On Tue, 2011-05-17 at 11:03 -0600, Michael Loftis wrote:
> On Mon, May 16, 2011 at 5:15 PM, Welch, Bryan <bryan.we...@arrisi.com> wrote:
> > Greetings all.
> >
> > I've been tasked with comparing the use of open source load balancing 
> > software against commercially available off the shelf hardware such as F5, 
> > which is what we currently use.  We use the load balancers for traditional 
> > load balancing, full proxy for http/ssl traffic, ssl termination and 
> > certificate management, ssl and http header manipulation, nat, high 
> > availability of the physical hardware and stateful failover of the tcp 
> > sessions.  These units will be placed at the customer prem supporting our 
> > applications and services and we'll need to support them accordingly.
> >
> > Now my "knee jerk" reaction to this is that it's a really bad idea.  It is 
> > the heart and soul of our data center network after all.  However, once I 
> > started to think about it I realized that I hadn't had any real experience 
> > with this solution beyond tinkering with it at home and reading about it in 
> > years past.
> >
> > Can anyone offer any operational insight and real world experiences with 
> > these solutions?
> 
> Honestly I think to get *all* those features you're much better off
> with commercial solutions like the ones you're already using from F5,
> or something from Cisco, Coyote Point, Brocade, or others.  You can
> absolutely put together a solution based on any number of open source
> products, but you won't get the single integrated front end for
> management and configuration that any of the commercial options will
> provide, you may be missing features, and ultimately, you're on the
> hook for making it work.  In particular the stateful failover has been
> problematic in open source solutions in my experience.  They've come a
> VERY long way, but it is a hard problem to tackle.

+1. I think the list of features covers more than just one FOSS project.

Whilst I've had no end of good experiences using LVS (as some others
have mentioned), I wouldn't expect it to do all that is requested in the
original post.

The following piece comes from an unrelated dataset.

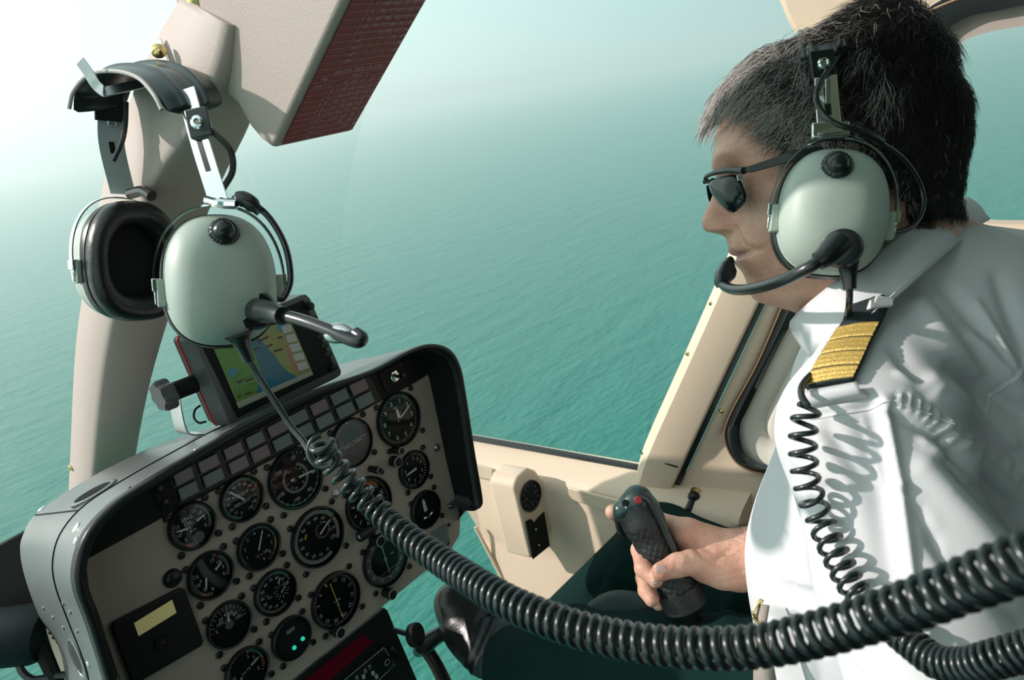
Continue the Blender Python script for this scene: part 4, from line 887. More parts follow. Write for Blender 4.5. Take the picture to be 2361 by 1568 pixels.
# boom and microphone
bs = px_of(q0); b = MB(); b.tube(np.array([q0, P(640, 724, .52), P(652, 728, .515)]), [.0095, .0065, .0062], 14); b.build('boom_root', M['rubber'], hh)
b = MB(); b.tube(PS([(640, 724, .522), (700, 740, .507), (760, 762, .495), (805, 782, .487), (828, 788, .484), (834, 778, .486), (822, 768, .49)], 40), .0042, 12); b.build('mic_boom', M['rubber'], hh)
b = MB(); b.tube(PS([(752, 770, .50), (775, 768, .495), (800, 768, .493), (820, 772, .491)], 12), [.004, .0062, .0065, .003], 12) if False else b.tube(PS([(752, 772, .50), (785, 768, .495), (822, 774, .491)], 9), [.003, .0058, .0066, .0068, .0068, .0066, .006, .005, .003], 14); b.build('microphone', M['steel'], hh)
b = MB(); b.tube(PS([(550, 770, .56), (558, 790, .562), (575, 832, .566)], 8), [.0105, .0095, .0082, .007, .0060, .0052, .0046, .0042], 16); b.build('strain_relief', M['rubber'], hh)
cable = [(575, 830, .566), (600, 875, .57), (640, 935, .572), (672, 985, .57), (700, 1018, .565), (715, 1045, .56)]
def coil(parent, name, path, rad, wire, pitch, label=None, start=0, phase=0, ppt=16, seg=8, lead=None):
    pw = np.array([P(*q) for q in spline(path, 600)]); L = np.concatenate([[0], np.cumsum(np.linalg.norm(np.diff(pw, axis=0), axis=1))])
    s = np.arange(0, L[-1], .0004); c = np.stack([np.interp(s, L, pw[:, i]) for i in range(3)], 1); fr_ = s/L[-1]
    ph = np.cumsum(.0004*2*math.pi/np.array([pitch(t) for t in fr_]))+phase
    T = np.gradient(c, axis=0); T /= np.linalg.norm(T, axis=1)[:, None]; u = nrm(np.cross(T[0], EZ)); Us = []
    for t in T: u = nrm(u-t*u.dot(t)); Us.append(u)
    Us = np.array(Us); Vs = np.cross(T, Us); n = int(ph[-1]/(2*math.pi)*ppt); pi_ = np.linspace(ph[0], ph[-1], n)
    f = lambda A: np.stack([np.interp(pi_, ph, A[:, i]) for i in range(3)], 1)
    cc_, uu, vv = f(c), f(Us), f(Vs); rd = np.interp(pi_, ph, [rad(t) for t in fr_])
    pts = cc_+rd[:, None]*(np.cos(pi_)[:, None]*uu+np.sin(pi_)[:, None]*vv)
    if lead is not None: pts = np.vstack([lead[:-1], pts])
    b = MB(); b.tube(pts, wire, seg); return b.build(name, M['coil'], parent, smooth=180)
main = [(742, 1018, .535), (752, 1050, .54), (790, 1095, .545), (870, 1176, .545), (940, 1238, .52), (1010, 1288, .49), (1090, 1340, .455), (1180, 1392, .425), (1290, 1437, .402), (1400, 1468, .387), (1520, 1488, .372), (1640, 1495, .357), (1760, 1488, .342), (1880, 1463, .325), (2000, 1428, .308), (2120, 1388, .29), (2240, 1342, .272), (2380, 1288, .252), (2480, 1250, .24)]
b = MB(); b.tube(PS(cable, 40), .0026, 10); b.build('straight_cord', M['coil'], hh)
lead = PS([(715, 1045, .56), (722, 1010, .553), (740, 1003, .55)], 12)
coil(hh, 'coiled_cord', main, lambda t: .0079, .0021, lambda t: float(np.interp(t, [0, .2, .34, .7, 1], [.0088, .0086, .0060, .0060, .0072])))
b = MB(); tl = np.linspace(0, 2*math.pi*1.1, 40); b.tube([P(736+26*math.cos(t+1.4)+8*t/6, 1030-26*math.sin(t+1.4)+6*t, .553-.006*t/6) for t in tl], .0022, 8); b.build('end_loop', M['coil'], hh)
# hook that carries it
hk = thing('headset_hook', 'bent metal hook screwed to the centre post through the headset band', 'hook', P(365, 120, .66))
hpts = [P(362, 92, .640), P(372, 128, .638), P(390, 170, .636)]
b = MB(); wv = nrm(cdir(.9, .2, -.3))
b.grid([[p-wv*.0045-cdir(0, 0, -1)*.0008, p+wv*.0045-cdir(0, 0, -1)*.0008, p+wv*.0045+cdir(0, 0, -1)*.0008, p-wv*.0045+cdir(0, 0, -1)*.0008] for p in spline(hpts, 10)], closed_v=True, cap=True); b.build('fixing_tab', M['steel'], hk, bevel=.0006)
b = MB(); sp_ = [P(390, 172, .636), P(330, 192, .625), P(270, 205, .612), P(240, 212, .606), P(222, 196, .605), P(204, 168, .605), P(184, 140, .605)]
sp_ = np.array(sp_); sps = np.vstack([spline(sp_[:4], 12), spline(sp_[3:], 12)[1:]]); tt_ = np.gradient(sps, axis=0)
hv_ = [(nrm(np.cross(t, cdir(.2, .1, 1))), nrm(cdir(.2, .1, 1))) for t in tt_]
b.grid([[p-a*.0042-c*.0009, p+a*.0042-c*.0009, p+a*.0042+c*.0009, p-a*.0042+c*.0009] for p, (a, c) in zip(sps, hv_)], closed_v=True, cap=True)
b.build('hook_arm', M['steel'], hk, bevel=.0006)
b = MB(); cc = P(366, 118, .634); b.lathe(cc, cdir(.25, 0, -1), [(.0062, 0), (.0062, .001), (.0045, .003), (.0015, .0038), (.0012, .003), (.0001, .003)], 20); b.build('screw', M['brass'], hk)
# ------------------------------------------------------------------ the pilot
HO = P(1950, 400, .655)
hf = cdir(-.95, -.20, .20); hu = cdir(-.19, .97, .0); hu = nrm(hu-hf*hu.dot(hf)); hl = np.cross(hf, hu); hl = hl if hl.dot(CF) < 0 else -hl
def mid(px, py, x=0.):                     # where the pixel's ray meets the head plane x metres left of the nose line
    r = P(px, py, 1)-CAM; t = ((HO+hl*x-CAM)@hl)/(r@hl); return CAM+r*t
def to_loc(p): q = np.asarray(p)-HO; return np.stack([q@hl, q@hf, q@hu], -1)
def from_loc(a): a = np.asarray(a); return HO+a[..., 0:1]*hl+a[..., 1:2]*hf+a[..., 2:3]*hu
pilot = thing('person', 'pilot in white shirt with gold striped epaulettes, dark sunglasses and headset, hand on stick', 'person', P(2050, 1750, .8))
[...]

At least, not by itself.

> I've worked with open source and commercial solutions, and while the
> open source systems were almost always far more flexible, and cheaper
> up front, they certainly required more work to get going..  Once setup
> and running though both types of solutions had pretty equal amounts of
> maintenance, with the commercial solutions requiring somewhat less
> time/babysitting for upgrades and to enable or use new features or
> functionality.

I worry far more about upgrades to proprietary appliances (where it's
often the whole system image), than I do about a few package updates on
a Linux machine (followed by a service restart, or two).